- _Task brief_
Tell how many lines in the data below include the word "Write". The answer is the number only.

- _Task input_
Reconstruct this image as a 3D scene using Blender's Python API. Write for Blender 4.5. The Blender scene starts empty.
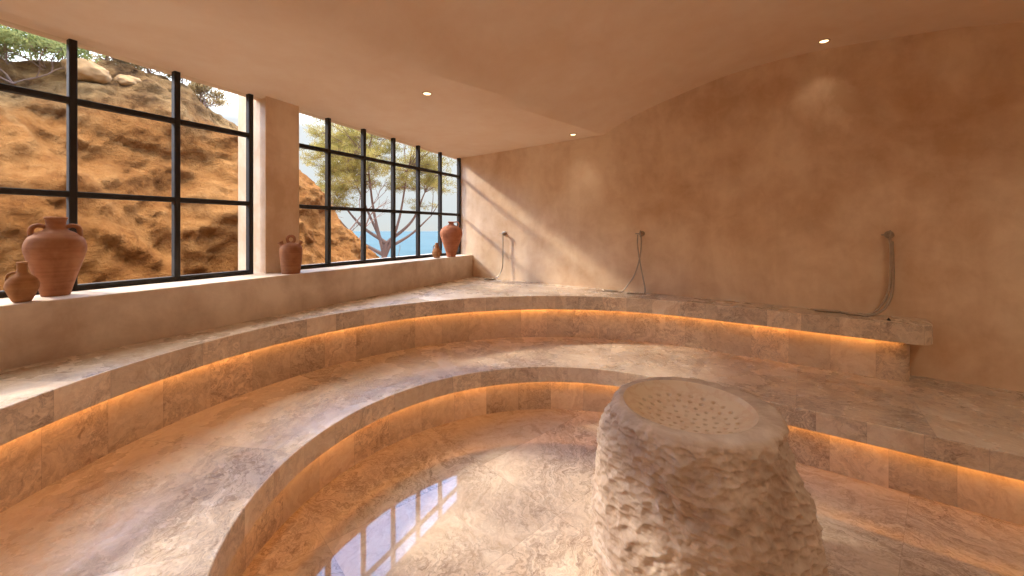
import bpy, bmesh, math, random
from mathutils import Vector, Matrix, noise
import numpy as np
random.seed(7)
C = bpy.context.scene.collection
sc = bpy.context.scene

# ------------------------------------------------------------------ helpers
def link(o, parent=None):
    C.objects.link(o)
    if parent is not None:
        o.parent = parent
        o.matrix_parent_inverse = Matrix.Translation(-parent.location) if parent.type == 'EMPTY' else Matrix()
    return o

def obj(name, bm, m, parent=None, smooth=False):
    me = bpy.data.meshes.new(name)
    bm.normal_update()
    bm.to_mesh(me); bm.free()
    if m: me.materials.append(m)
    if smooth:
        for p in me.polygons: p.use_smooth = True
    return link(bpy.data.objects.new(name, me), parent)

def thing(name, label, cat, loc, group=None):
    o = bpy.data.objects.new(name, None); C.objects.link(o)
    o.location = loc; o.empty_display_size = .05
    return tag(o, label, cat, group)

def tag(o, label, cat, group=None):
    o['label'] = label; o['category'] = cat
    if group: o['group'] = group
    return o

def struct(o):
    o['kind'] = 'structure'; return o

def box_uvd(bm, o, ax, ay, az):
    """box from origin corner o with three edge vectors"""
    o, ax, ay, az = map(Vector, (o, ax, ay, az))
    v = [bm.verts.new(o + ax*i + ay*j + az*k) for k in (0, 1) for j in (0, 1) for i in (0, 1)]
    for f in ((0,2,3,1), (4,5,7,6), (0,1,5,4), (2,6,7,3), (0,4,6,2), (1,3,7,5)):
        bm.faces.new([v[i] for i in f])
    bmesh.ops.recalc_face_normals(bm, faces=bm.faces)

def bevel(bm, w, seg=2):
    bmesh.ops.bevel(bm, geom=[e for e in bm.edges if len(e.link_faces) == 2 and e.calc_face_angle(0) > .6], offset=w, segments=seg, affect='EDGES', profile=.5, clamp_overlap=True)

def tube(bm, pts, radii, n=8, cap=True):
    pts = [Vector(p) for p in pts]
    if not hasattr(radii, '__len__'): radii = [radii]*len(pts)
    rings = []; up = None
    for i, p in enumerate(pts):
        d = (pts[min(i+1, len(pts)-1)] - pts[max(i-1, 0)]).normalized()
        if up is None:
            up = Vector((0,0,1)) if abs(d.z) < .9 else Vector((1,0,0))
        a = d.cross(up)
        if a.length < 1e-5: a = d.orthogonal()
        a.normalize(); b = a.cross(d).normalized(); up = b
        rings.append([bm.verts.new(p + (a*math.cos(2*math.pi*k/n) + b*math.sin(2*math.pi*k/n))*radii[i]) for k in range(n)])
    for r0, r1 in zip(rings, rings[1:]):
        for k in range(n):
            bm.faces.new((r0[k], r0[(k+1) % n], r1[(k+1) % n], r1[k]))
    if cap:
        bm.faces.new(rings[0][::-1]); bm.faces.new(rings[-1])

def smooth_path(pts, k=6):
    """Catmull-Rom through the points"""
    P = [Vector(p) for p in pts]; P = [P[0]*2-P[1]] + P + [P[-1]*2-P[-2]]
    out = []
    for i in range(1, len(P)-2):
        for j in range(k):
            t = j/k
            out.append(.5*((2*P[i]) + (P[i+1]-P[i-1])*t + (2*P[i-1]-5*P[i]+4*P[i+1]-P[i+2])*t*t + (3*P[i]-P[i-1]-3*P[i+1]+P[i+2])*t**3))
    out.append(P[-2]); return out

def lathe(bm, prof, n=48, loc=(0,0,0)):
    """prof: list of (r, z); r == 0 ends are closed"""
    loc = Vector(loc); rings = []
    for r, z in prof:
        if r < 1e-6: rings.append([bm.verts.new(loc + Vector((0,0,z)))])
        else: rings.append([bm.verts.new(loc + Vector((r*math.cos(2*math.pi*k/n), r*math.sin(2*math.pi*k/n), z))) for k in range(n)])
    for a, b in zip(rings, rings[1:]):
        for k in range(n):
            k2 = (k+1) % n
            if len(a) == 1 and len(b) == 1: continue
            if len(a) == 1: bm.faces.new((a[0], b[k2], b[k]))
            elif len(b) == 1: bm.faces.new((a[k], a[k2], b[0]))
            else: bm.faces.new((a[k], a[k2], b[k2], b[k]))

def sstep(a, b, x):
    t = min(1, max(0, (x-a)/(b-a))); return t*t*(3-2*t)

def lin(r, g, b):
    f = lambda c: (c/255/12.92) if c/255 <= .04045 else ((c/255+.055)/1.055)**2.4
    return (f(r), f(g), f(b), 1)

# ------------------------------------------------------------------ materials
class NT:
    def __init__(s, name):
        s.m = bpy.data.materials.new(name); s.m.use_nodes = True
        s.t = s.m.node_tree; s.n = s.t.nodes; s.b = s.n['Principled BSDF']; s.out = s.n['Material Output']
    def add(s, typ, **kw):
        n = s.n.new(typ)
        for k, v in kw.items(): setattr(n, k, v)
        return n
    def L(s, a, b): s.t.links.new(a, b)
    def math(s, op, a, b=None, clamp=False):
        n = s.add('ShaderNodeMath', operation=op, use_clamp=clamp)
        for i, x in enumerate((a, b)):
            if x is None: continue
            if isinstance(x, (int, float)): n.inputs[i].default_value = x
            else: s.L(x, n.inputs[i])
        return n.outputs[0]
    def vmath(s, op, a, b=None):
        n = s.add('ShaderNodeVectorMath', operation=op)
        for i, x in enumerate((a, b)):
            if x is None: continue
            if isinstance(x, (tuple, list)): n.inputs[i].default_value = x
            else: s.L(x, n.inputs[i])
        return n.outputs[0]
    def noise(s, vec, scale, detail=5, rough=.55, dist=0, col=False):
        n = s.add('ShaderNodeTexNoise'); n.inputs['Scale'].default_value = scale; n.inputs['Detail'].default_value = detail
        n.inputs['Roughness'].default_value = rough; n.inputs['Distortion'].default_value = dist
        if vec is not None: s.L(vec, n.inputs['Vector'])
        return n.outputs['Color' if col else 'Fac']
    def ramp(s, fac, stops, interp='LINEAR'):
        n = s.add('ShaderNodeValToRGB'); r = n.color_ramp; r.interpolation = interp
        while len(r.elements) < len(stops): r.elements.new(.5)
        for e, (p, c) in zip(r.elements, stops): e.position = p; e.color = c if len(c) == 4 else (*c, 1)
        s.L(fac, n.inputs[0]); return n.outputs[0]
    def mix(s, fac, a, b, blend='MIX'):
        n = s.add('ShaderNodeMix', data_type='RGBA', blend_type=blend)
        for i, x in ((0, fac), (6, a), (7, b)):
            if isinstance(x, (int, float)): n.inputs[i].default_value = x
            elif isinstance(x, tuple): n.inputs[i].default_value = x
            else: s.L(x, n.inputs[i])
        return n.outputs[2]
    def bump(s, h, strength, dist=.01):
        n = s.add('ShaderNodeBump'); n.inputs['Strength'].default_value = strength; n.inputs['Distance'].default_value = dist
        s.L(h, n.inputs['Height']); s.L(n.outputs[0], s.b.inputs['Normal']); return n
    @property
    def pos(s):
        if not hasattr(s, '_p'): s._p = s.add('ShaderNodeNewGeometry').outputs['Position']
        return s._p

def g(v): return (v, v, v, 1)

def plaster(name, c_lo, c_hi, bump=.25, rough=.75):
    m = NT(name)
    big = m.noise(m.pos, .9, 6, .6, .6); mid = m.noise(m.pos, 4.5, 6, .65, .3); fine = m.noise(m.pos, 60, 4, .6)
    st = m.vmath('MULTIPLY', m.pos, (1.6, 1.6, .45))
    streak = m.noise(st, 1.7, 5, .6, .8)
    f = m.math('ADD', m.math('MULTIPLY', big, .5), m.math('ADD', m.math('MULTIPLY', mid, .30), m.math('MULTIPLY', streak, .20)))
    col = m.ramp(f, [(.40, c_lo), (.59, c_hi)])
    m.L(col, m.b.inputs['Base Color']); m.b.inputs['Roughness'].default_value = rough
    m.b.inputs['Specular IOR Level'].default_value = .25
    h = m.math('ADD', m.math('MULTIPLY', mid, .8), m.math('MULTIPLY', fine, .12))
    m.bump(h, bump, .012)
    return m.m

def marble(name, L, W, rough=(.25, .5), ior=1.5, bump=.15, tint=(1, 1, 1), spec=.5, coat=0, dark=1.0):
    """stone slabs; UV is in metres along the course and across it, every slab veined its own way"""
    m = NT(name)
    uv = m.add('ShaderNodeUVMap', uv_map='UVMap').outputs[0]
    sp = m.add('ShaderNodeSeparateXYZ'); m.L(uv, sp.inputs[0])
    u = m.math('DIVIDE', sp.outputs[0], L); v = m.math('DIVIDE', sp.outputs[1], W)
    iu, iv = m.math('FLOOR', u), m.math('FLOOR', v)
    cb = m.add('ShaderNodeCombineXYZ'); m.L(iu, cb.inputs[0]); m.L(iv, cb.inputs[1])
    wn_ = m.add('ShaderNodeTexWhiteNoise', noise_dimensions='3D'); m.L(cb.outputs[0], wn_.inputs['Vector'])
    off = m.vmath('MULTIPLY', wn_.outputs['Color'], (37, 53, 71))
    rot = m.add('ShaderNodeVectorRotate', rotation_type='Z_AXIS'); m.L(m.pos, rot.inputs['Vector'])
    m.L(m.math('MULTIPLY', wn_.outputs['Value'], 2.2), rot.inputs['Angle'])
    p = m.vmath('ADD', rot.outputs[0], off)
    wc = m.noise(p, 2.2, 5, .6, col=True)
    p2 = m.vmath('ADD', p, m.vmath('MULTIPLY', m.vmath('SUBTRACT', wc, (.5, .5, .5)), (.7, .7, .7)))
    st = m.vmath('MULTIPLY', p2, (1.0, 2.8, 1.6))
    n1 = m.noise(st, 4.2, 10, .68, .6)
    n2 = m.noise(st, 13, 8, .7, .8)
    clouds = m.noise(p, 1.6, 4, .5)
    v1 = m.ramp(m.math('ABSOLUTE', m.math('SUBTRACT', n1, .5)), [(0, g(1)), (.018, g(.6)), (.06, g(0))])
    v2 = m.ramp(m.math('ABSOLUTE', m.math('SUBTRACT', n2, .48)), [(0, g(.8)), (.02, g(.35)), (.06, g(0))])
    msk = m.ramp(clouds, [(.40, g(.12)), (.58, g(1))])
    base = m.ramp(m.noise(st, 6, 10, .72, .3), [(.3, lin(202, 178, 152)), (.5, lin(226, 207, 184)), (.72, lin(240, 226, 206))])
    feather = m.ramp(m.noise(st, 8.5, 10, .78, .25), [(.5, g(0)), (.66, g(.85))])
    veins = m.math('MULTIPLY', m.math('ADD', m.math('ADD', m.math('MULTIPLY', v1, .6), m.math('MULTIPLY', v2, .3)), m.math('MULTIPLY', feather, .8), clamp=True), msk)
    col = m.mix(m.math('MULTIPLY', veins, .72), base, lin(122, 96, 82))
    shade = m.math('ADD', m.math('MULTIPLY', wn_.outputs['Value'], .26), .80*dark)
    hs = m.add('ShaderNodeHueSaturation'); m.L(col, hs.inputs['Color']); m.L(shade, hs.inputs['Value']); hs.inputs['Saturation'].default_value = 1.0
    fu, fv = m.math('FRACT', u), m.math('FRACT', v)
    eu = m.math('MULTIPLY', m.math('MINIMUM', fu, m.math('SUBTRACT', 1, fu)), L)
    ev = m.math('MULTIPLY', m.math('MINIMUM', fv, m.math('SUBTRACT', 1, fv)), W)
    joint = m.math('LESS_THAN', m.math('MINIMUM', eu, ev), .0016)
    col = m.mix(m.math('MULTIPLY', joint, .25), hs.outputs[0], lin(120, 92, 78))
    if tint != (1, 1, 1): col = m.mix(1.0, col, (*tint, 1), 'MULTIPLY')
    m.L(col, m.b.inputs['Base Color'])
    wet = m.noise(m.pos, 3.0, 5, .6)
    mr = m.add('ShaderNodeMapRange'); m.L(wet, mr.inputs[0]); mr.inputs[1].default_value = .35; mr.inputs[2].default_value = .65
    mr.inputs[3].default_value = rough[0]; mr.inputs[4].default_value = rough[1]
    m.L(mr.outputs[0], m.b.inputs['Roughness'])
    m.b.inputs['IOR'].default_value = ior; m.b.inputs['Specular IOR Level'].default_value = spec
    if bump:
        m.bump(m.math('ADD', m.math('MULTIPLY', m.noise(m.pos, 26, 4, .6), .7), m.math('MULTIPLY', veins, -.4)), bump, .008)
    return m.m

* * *

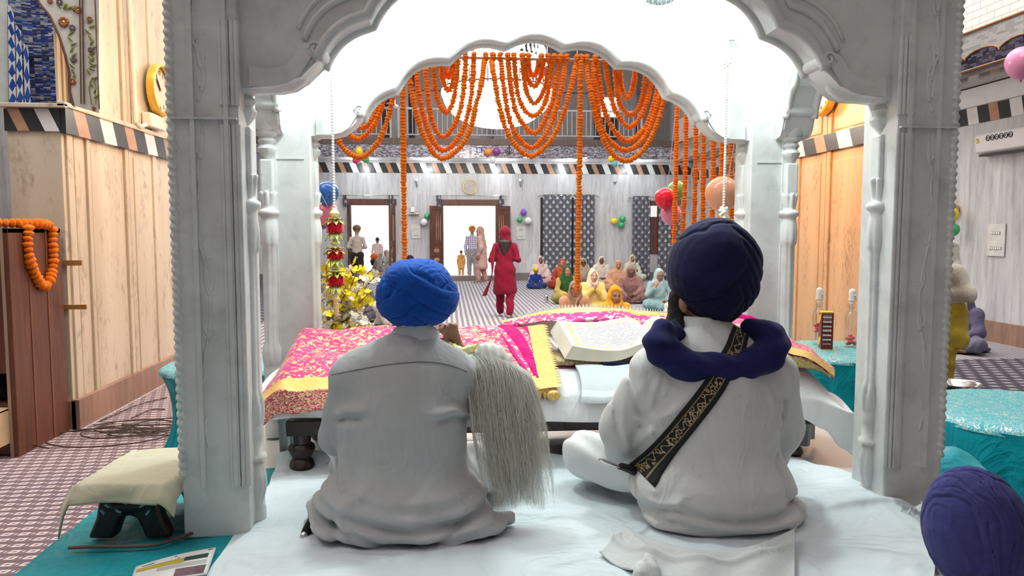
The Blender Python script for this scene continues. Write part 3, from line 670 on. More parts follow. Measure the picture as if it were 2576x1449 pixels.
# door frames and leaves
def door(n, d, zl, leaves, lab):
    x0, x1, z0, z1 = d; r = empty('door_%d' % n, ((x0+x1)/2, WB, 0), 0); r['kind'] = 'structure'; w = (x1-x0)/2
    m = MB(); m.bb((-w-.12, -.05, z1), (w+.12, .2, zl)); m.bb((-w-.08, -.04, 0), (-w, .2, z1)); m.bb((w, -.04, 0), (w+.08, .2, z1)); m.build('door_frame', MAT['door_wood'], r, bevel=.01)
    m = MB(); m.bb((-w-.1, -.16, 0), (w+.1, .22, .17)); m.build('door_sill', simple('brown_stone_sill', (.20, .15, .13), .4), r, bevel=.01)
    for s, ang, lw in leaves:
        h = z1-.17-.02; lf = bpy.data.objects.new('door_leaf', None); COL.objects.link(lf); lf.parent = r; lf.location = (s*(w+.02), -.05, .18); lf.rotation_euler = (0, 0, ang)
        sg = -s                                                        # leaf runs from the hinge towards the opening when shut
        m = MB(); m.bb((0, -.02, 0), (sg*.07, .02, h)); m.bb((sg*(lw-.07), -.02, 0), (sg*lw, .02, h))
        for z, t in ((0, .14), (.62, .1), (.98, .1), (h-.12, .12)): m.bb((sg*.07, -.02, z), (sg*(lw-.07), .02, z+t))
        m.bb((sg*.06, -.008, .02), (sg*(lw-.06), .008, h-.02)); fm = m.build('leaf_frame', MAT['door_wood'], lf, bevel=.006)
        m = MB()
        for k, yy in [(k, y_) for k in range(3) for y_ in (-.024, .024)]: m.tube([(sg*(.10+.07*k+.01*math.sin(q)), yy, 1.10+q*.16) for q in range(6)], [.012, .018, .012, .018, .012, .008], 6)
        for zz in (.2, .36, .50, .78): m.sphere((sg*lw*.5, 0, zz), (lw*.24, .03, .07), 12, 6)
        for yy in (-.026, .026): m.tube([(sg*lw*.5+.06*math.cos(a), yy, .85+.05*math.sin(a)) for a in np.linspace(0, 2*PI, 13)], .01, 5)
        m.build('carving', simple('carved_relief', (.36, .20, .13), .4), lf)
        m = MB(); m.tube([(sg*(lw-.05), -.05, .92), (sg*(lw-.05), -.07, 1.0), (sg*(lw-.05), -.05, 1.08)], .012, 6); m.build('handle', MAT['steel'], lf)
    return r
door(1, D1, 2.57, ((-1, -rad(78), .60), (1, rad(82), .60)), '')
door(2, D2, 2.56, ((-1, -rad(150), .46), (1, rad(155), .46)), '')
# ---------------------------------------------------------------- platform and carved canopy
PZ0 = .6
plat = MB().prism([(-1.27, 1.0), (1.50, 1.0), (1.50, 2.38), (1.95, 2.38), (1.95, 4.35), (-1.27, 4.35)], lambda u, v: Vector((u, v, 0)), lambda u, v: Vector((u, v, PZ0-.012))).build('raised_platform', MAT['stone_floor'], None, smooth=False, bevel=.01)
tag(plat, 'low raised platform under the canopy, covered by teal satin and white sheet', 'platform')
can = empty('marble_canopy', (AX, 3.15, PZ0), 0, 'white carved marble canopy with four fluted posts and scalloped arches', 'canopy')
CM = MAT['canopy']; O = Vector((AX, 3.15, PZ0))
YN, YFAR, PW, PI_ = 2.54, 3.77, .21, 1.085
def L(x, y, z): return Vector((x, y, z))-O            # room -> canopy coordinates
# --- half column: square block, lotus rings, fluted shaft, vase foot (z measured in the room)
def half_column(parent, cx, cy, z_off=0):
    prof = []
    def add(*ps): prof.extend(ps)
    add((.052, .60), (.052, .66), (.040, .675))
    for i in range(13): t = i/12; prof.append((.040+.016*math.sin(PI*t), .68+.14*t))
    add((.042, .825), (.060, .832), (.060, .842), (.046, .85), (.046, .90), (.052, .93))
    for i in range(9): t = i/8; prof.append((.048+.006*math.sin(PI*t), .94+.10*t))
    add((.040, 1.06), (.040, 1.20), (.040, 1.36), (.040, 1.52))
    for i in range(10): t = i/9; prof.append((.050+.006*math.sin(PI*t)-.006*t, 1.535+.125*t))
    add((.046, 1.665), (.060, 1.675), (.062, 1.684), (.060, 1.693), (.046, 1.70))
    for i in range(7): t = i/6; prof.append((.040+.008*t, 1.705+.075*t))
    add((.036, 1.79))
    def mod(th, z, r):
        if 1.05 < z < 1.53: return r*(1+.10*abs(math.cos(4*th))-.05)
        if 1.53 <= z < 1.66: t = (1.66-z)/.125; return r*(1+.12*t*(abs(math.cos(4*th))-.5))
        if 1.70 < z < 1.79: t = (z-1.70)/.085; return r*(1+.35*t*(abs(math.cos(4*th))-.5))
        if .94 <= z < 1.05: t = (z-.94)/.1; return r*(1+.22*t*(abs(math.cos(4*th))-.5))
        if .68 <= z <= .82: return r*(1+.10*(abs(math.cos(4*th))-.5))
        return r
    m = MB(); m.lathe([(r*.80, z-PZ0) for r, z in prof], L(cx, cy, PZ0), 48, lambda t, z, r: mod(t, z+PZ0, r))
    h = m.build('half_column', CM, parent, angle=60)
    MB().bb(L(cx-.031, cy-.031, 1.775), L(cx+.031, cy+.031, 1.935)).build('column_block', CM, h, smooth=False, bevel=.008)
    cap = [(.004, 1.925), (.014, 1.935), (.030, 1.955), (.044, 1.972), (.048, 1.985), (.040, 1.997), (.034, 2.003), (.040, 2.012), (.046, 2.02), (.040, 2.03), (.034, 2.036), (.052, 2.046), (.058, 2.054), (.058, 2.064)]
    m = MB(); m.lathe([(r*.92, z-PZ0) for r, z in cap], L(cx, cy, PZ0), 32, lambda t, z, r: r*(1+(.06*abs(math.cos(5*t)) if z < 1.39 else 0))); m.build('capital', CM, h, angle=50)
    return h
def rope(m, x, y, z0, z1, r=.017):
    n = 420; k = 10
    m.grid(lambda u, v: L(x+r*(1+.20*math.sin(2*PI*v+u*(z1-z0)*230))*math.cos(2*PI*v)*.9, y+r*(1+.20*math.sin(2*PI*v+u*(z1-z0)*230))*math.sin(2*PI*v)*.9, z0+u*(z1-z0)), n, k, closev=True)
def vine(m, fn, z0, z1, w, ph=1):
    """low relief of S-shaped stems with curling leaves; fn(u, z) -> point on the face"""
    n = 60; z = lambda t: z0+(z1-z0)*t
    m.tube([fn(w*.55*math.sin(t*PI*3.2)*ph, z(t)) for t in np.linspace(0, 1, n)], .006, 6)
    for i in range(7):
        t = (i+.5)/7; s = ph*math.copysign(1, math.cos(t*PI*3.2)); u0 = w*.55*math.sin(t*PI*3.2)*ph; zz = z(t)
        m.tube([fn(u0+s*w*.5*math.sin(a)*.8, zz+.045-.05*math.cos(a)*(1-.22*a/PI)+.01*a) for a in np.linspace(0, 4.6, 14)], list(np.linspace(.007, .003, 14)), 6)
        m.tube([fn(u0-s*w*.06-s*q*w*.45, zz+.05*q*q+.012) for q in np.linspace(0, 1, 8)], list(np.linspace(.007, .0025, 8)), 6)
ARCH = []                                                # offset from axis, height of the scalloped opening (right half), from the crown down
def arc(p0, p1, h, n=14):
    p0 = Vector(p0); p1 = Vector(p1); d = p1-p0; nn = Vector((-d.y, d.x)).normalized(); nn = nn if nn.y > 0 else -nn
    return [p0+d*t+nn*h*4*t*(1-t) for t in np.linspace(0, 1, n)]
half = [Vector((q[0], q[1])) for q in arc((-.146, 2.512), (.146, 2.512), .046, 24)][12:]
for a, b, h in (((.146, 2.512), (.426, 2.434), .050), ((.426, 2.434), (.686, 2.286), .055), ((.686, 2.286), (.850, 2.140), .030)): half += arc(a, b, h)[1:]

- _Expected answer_
2